Arizona Diamondbacks (54-48) - The D'Backs are heating up. Winners of four in a row, including two against the surging Cubs, pitching has been their key to success. Yusmeiro Petit pitched six scoreless innings to lead Arizona to a victory Sunday in Chicago and a series win. Jose Valverde chalked up four saves this past week, carrying his season total to 31. He's given up just one hit and two walks in his last five appearances, while striking out eight in 5.0 innings of work. Orlando Hudson has caught a bit of a spark. He's gone 5-for-9 in his last two games, homering twice and driving in five runs.


Colorado Rockies (50-50) - In a division with no clear favorites, why not the Rockies? They're playing .500 ball and are just 5.5 games behind the Dodgers. Starting pitcher Jeff Francis earned his tenth win this week, but he couldn't pull off the two-win week, getting a no-decision in a Rockies win Monday. Rockies first base coach Glenallen Hill also made some news this week. Following the tragic death of Mike Coolbaugh, a minor league first base coach who was struck by a line drive and subsequently passed away from the trauma, Hill decided it just made sense and went safety first.

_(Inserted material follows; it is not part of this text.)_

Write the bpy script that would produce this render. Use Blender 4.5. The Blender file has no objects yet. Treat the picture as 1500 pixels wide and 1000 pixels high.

San Francisco Giants (41-57) - Barry Bonds cracked two home runs in the series finale on Thursday last week in Chicago bringing his career total to 753, just two within Hank Aaron's record. But he was skunked over the weekend in front of Commissioner Bud Selig in Milwaukee. So the quest returns to AT&T Park, where the kayaks and swimmers might surpass the crowds we saw for the home run derby just a few weeks ago.